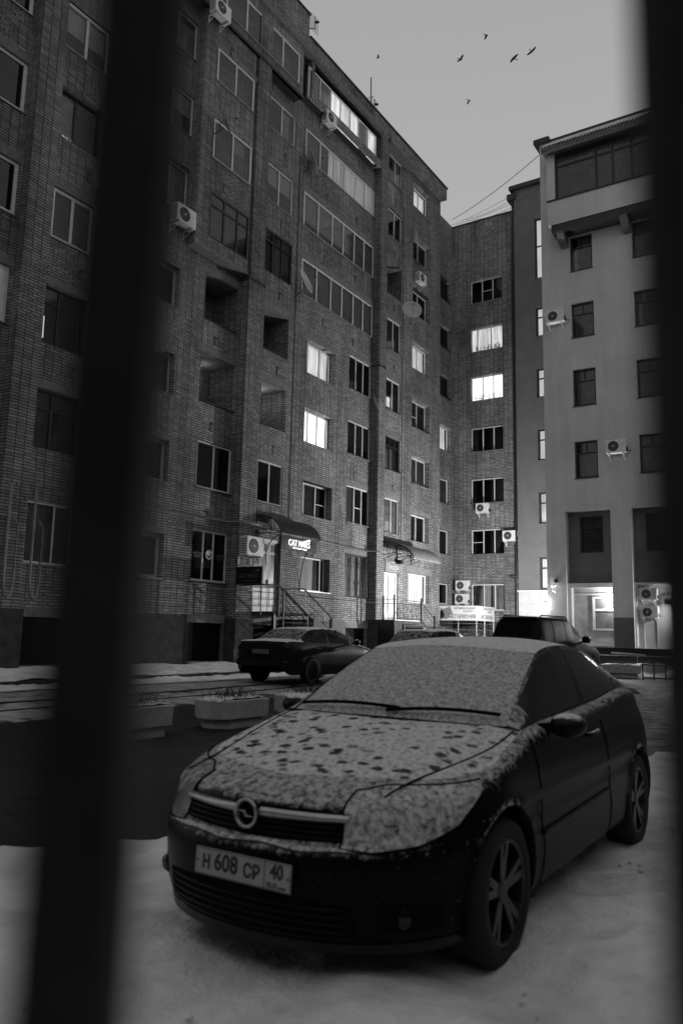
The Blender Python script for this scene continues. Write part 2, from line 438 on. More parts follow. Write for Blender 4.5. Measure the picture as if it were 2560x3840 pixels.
def asphalt_mat():
    m, t, p = newmat('wet_asphalt')
    ov = objvec(t)
    so = t.nodes.new('ShaderNodeSeparateXYZ'); t.links.new(ov, so.inputs[0])
    mp = t.nodes.new('ShaderNodeMapping'); mp.inputs['Scale'].default_value = (1.6, 0.10, 1); t.links.new(ov, mp.inputs[0])
    st = tex_noise(t, 1.0, 5, 0.6, mp.outputs[0])
    fine = tex_noise(t, 3.2, 6, 0.65, ov)
    g = tex_noise(t, 60, 3, 0.6, ov)
    v = math_n(t, 'ADD', math_n(t, 'MULTIPLY', st.outputs['Fac'], 0.62), math_n(t, 'MULTIPLY', fine.outputs['Fac'], 0.38))
    # slush lies on the driven strip beside the kerb
    a = t.nodes.new('ShaderNodeMapRange'); a.interpolation_type = 'SMOOTHSTEP'
    a.inputs['From Min'].default_value = -10.0; a.inputs['From Max'].default_value = -11.2
    t.links.new(so.outputs[0], a.inputs['Value'])
    b = t.nodes.new('ShaderNodeMapRange'); b.interpolation_type = 'SMOOTHSTEP'
    b.inputs['From Min'].default_value = 14.0; b.inputs['From Max'].default_value = 25.0
    b.inputs['To Max'].default_value = 0.33
    t.links.new(so.outputs[1], b.inputs['Value'])
    z = math_n(t, 'MAXIMUM', a.outputs[0], b.outputs[0])
    wob = tex_noise(t, 0.25, 2, 0.5, ov)
    xw = math_n(t, 'ADD', so.outputs[0], math_n(t, 'MULTIPLY', wob.outputs['Fac'], 0.9))
    cut = None
    for c0, w0 in ((-12.05, 0.13), (-13.35, 0.10), (-11.3, 0.10)):
        d_ = math_n(t, 'ABSOLUTE', math_n(t, 'SUBTRACT', xw, c0))
        q_ = t.nodes.new('ShaderNodeMapRange'); q_.interpolation_type = 'SMOOTHSTEP'; q_.inputs['From Min'].default_value = w0; q_.inputs['From Max'].default_value = w0*0.35; t.links.new(d_, q_.inputs['Value'])
        cut = q_.outputs[0] if cut is None else math_n(t, 'MAXIMUM', cut, q_.outputs[0])
    thr = math_n(t, 'SUBTRACT', math_n(t, 'ADD', v, math_n(t, 'MULTIPLY', z, 0.33)), math_n(t, 'ADD', 0.70, math_n(t, 'MULTIPLY', cut, 0.35)))
    mk = t.nodes.new('ShaderNodeMapRange'); mk.interpolation_type = 'SMOOTHSTEP'
    mk.inputs['From Min'].default_value = 0.0; mk.inputs['From Max'].default_value = 0.10
    t.links.new(thr, mk.inputs['Value'])
    base = ramp(t, g.outputs['Fac'], [(0.3, 0.006), (0.7, 0.013)])
    mc = t.nodes.new('ShaderNodeMixRGB'); t.links.new(mk.outputs[0], mc.inputs[0]); t.links.new(base.outputs[0], mc.inputs[1])
    sl = ramp(t, fine.outputs['Fac'], [(0.3, 0.16), (0.7, 0.5)])
    t.links.new(sl.outputs[0], mc.inputs[2]); t.links.new(mc.outputs[0], p.inputs['Base Color'])
    rr = ramp(t, fine.outputs['Fac'], [(0.35, 0.35), (0.65, 0.75)])
    rm = t.nodes.new('ShaderNodeMixRGB'); t.links.new(mk.outputs[0], rm.inputs[0]); t.links.new(rr.outputs[0], rm.inputs[1]); rm.inputs[2].default_value = g3(0.85)
    t.links.new(rm.outputs[0], p.inputs['Roughness'])
    p.inputs['Specular IOR Level'].default_value = 0.35
    bump(t, p, math_n(t, 'ADD', math_n(t, 'MULTIPLY', g.outputs['Fac'], 0.5), mk.outputs[0]), 0.5, 0.012)
    return m
M['asphalt'] = asphalt_mat()

def axis(lo, hi, a, b, fine, coarse):
    v = []; x = lo
    while x < hi:
        v.append(x); x += fine if a <= x < b else coarse
    v.append(hi); return v
xs = axis(-300, 300, -20, 6, 0.5, 8); ys = axis(-200, 400, -6, 44, 0.5, 8)
mb = MB(); mb.grid([[(x, y, gh(x, y) - 0.004 + (0.012*nz(x, y, 0.9) if -20 < x < 6 and -6 < y < 44 else 0)) for x in xs] for y in ys])
ground = mb.build('ground', M['asphalt'], smooth=True); tag(ground, kind='structure')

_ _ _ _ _

Short exercise: Without including any picture, repeat the data exactly.

Output for this task:
The Blender Python script for this scene continues. Write part 2, from line 438 on. More parts follow. Write for Blender 4.5. Measure the picture as if it were 2560x3840 pixels.
def asphalt_mat():
    m, t, p = newmat('wet_asphalt')
    ov = objvec(t)
    so = t.nodes.new('ShaderNodeSeparateXYZ'); t.links.new(ov, so.inputs[0])
    mp = t.nodes.new('ShaderNodeMapping'); mp.inputs['Scale'].default_value = (1.6, 0.10, 1); t.links.new(ov, mp.inputs[0])
    st = tex_noise(t, 1.0, 5, 0.6, mp.outputs[0])
    fine = tex_noise(t, 3.2, 6, 0.65, ov)
    g = tex_noise(t, 60, 3, 0.6, ov)
    v = math_n(t, 'ADD', math_n(t, 'MULTIPLY', st.outputs['Fac'], 0.62), math_n(t, 'MULTIPLY', fine.outputs['Fac'], 0.38))
    # slush lies on the driven strip beside the kerb
    a = t.nodes.new('ShaderNodeMapRange'); a.interpolation_type = 'SMOOTHSTEP'
    a.inputs['From Min'].default_value = -10.0; a.inputs['From Max'].default_value = -11.2
    t.links.new(so.outputs[0], a.inputs['Value'])
    b = t.nodes.new('ShaderNodeMapRange'); b.interpolation_type = 'SMOOTHSTEP'
    b.inputs['From Min'].default_value = 14.0; b.inputs['From Max'].default_value = 25.0
    b.inputs['To Max'].default_value = 0.33
    t.links.new(so.outputs[1], b.inputs['Value'])
    z = math_n(t, 'MAXIMUM', a.outputs[0], b.outputs[0])
    wob = tex_noise(t, 0.25, 2, 0.5, ov)
    xw = math_n(t, 'ADD', so.outputs[0], math_n(t, 'MULTIPLY', wob.outputs['Fac'], 0.9))
    cut = None
    for c0, w0 in ((-12.05, 0.13), (-13.35, 0.10), (-11.3, 0.10)):
        d_ = math_n(t, 'ABSOLUTE', math_n(t, 'SUBTRACT', xw, c0))
        q_ = t.nodes.new('ShaderNodeMapRange'); q_.interpolation_type = 'SMOOTHSTEP'; q_.inputs['From Min'].default_value = w0; q_.inputs['From Max'].default_value = w0*0.35; t.links.new(d_, q_.inputs['Value'])
        cut = q_.outputs[0] if cut is None else math_n(t, 'MAXIMUM', cut, q_.outputs[0])
    thr = math_n(t, 'SUBTRACT', math_n(t, 'ADD', v, math_n(t, 'MULTIPLY', z, 0.33)), math_n(t, 'ADD', 0.70, math_n(t, 'MULTIPLY', cut, 0.35)))
    mk = t.nodes.new('ShaderNodeMapRange'); mk.interpolation_type = 'SMOOTHSTEP'
    mk.inputs['From Min'].default_value = 0.0; mk.inputs['From Max'].default_value = 0.10
    t.links.new(thr, mk.inputs['Value'])
    base = ramp(t, g.outputs['Fac'], [(0.3, 0.006), (0.7, 0.013)])
    mc = t.nodes.new('ShaderNodeMixRGB'); t.links.new(mk.outputs[0], mc.inputs[0]); t.links.new(base.outputs[0], mc.inputs[1])
    sl = ramp(t, fine.outputs['Fac'], [(0.3, 0.16), (0.7, 0.5)])
    t.links.new(sl.outputs[0], mc.inputs[2]); t.links.new(mc.outputs[0], p.inputs['Base Color'])
    rr = ramp(t, fine.outputs['Fac'], [(0.35, 0.35), (0.65, 0.75)])
    rm = t.nodes.new('ShaderNodeMixRGB'); t.links.new(mk.outputs[0], rm.inputs[0]); t.links.new(rr.outputs[0], rm.inputs[1]); rm.inputs[2].default_value = g3(0.85)
    t.links.new(rm.outputs[0], p.inputs['Roughness'])
    p.inputs['Specular IOR Level'].default_value = 0.35
    bump(t, p, math_n(t, 'ADD', math_n(t, 'MULTIPLY', g.outputs['Fac'], 0.5), mk.outputs[0]), 0.5, 0.012)
    return m
M['asphalt'] = asphalt_mat()

def axis(lo, hi, a, b, fine, coarse):
    v = []; x = lo
    while x < hi:
        v.append(x); x += fine if a <= x < b else coarse
    v.append(hi); return v
xs = axis(-300, 300, -20, 6, 0.5, 8); ys = axis(-200, 400, -6, 44, 0.5, 8)
mb = MB(); mb.grid([[(x, y, gh(x, y) - 0.004 + (0.012*nz(x, y, 0.9) if -20 < x < 6 and -6 < y < 44 else 0)) for x in xs] for y in ys])
ground = mb.build('ground', M['asphalt'], smooth=True); tag(ground, kind='structure')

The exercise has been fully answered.